Bir hukukçu olarak belirteyim ki, bu bulgular karşısında ABD’nin Gülen’i iade etmesi lazım. Çünkü iade için mahkûmiyete yeterli ‘kesin deliller’ değil, yargılamaya yeterli düzeydeki ‘şüphe sebepleri’ aranır. Amerikan Yüksek Mahkemesi içtihatlarında da böyledir. Fakat...
BATI’YA ANLATMAK
Türkiye’de idamdan ve hele de bunun geriye yürütülmesinden bahsedilmesi, AB İlerleme Raporlarında mevcut olan hukuk devleti ve ifade özgürlüğü ihlalleri, ‘olağanüstü hal’ değil fakat bunun uygulanmasındaki görüntüler hem Gülen’in iadesini zorlaştırır hem Türkiye’nin haklı tezlerini Batı dünyasına anlatmasını zorlaştırır. Öyle de oluyor zaten.
Bunun içindir ki hükümet yetkilileri üç aylığına ilan edilmiş OHAL’in ‘bir, bir buçuk ayda’ biteceğini söyleme gereğini duyuyorlar. TBMM Dışişleri Komisyonu Başkanı Taha Özhan dünya parlamentolarına gönderdiği mektupta OHAL’in “30-45 gün sürmesinin planlandığını” yazdı.
Bunlar Türkiye’nin süratle normalleşeceğini anlatma çabalarıdır.
İş dünyasından heyetlerin Batı’ya giderek ‘durumu anlatmalarının’ istenmesi de bundandır.
Dün kendisi ‘darbeci’ diye suçlanan TÜSİAD’ın bu konuda ilk adımı atan sivil kuruluş olduğunu burada belirtmek gerekir.
HUKUK DEVLETİ
Mücadelenin bir boyutu darbe örgütlenmesini ve devlet içindeki yasadışı yapılanmayı sökmek ve adalete teslim etmektir.

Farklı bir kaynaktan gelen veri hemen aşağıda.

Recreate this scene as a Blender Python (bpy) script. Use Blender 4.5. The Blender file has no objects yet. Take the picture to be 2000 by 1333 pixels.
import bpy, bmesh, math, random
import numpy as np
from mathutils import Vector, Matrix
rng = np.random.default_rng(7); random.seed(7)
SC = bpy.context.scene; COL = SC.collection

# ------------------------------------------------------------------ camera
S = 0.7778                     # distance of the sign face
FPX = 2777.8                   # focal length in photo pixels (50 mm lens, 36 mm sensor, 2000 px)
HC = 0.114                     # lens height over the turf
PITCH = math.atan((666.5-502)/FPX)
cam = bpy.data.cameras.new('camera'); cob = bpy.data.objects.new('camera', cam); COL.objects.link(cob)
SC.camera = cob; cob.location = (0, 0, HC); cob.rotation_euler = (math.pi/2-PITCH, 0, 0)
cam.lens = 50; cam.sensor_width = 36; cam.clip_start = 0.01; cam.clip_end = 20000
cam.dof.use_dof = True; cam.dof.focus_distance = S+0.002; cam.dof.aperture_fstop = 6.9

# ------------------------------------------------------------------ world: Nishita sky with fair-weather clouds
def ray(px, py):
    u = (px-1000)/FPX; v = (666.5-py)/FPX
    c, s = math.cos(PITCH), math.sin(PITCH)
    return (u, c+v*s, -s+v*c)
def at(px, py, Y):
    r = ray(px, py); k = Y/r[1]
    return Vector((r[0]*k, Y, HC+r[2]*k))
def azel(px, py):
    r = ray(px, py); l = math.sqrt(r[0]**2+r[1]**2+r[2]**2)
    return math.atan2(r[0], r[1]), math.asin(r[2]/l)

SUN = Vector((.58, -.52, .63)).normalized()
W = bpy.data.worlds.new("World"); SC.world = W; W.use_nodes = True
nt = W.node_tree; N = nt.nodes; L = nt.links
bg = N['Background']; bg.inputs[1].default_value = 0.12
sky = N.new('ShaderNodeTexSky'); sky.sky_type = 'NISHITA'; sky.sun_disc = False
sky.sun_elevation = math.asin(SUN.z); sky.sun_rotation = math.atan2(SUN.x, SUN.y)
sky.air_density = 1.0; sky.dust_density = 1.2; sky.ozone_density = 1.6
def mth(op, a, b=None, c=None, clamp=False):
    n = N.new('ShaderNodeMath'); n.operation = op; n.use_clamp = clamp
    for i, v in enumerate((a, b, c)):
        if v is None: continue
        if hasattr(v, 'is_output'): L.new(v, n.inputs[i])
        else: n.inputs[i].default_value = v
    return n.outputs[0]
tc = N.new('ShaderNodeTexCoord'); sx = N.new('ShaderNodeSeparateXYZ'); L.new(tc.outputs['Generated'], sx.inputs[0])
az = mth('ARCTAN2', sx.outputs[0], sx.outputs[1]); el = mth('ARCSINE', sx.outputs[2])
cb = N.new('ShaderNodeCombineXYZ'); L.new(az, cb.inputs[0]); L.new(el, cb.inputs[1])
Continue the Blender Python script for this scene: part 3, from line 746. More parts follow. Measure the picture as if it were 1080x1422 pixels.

Diğer boyutu hukuk devleti, fikir ve ifade hürriyeti gibi demokratik değerleri güçlendirmektir.
Bütün ömrü darbelere ve baskılara karşı mücadeleyle geçmiş Nazlı Ilıcak’ı ‘terör örgütü ve darbeye teşebbüs’ diye suçlayarak günlerce gözaltında tutmak sadece hukuka aykırı değildir, Türkiye’nin imajı bakımından da yanlıştır.
Çeşitli dönemlerde gazetelerde birlikte çalıştığım Şahin Alpay, Bülent Mumay ve Arda Akın Cemaat’le ayrı dünyaların insanlarıdır.
Sırf Cemaat’in gazetelerinde profesyonel yazarlık yaptığı için gözaltına alınan meslektaşlarımız da var. Profesyonel ilişki suç sayılamaz.
Cemaat’in karanlık tarafını görmeyip güler yüzlü tarafına bakarak, 2014 sonuna kadar iktidarın da yaptığı gibi iyi niyetle yardım eden işadamlarının günlerce gözaltında tutulması da doğru değildir.
Devlet FETÖ ile mücadele ederken demokratik hukuk devleti çıtasını yükseltmelidir; o zaman eli daha güçlü olur.